Mining practices use 7.4% of the total water Minnesota. Historically, mining has played a large role in the economic and cultural growth of the region. Today, large mines produce taconite and other materials that are sold and shipped across the globe, making the industry an important contributor to the Minnesota economy. Water is used for the extraction of ore through practices such as quarrying, milling, water injection, and dampening roads for dust control.

Irrigation accounts for 5.2% of the total water consumption in the form of sprinkler and surface irrigation, and about 87% of withdrawals for irrigation are from groundwater reservoirs. If there is a large amount of pumping on a single aquifer, then there could be a problematic water-level decline (Fig. 2B). The primary use of this resource is agriculture; however, golf courses and parks are also included in this category. Commonly, water used for irrigation is mixed with fertilizers, manure, and pesticides that are intended to nourish and protect crops or grasses. Any water (including these additives) that is not consumed by the plants either runs off into nearby streams or ponds, or re-enters the groundwater reservoir. This contaminated water is often high in nitrate, which if consumed by humans can lead to health problems, especially in infants and pregnant women. In areas with potentially high nitrate concentrations, the Minnesota Department of Health enforces federal regulations on preventing and treating nitrate contamination in drinking water (the Safe Drinking Water Act), and public water systems are routinely monitored and treated for contamination. Nitrate does occur naturally in small amounts when microorganisms in the soil break down organic matter; however, in these concentrations it is not considered harmful.

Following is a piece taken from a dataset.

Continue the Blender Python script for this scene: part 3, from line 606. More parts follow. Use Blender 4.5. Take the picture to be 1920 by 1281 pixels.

Livestock and aquaculture (raising organisms for food, conservation, or sport) account for 1.9% of total water consumption in Minnesota. The water is used for habitat, watering, sanitation, and cooling facilities.

Humans are not the only organisms that require water. Minnesota has numerous ecosystems that rely on the abundance of water present in the environment. The numerous lakes, lush forests, peat bogs, and aquatic habitats all require groundwater and surface water resources to maintain good health.

Lastly, though it can't be quantified, water is used for recreation. Minnesota is known for its "10,000 lakes," rivers, the Boundary Waters Canoe Area Wilderness, boating, and fishing. Outdoor recreation is very popular among Minnesotans, and our water resources are a large part of that. Not only are these activities important to residents of Minnesota, but they also attract tourists from other states. According to the U.S. Department of Agriculture, the Boundary Waters Canoe Area Wilderness alone attracted 146,177 total visitors in 2015; and in 2016 there were 1.6 million licensed anglers in Minnesota! Those who enjoy these types of activities know the value of Minnesota water resources and recognize the importance of protecting their quality and integrity.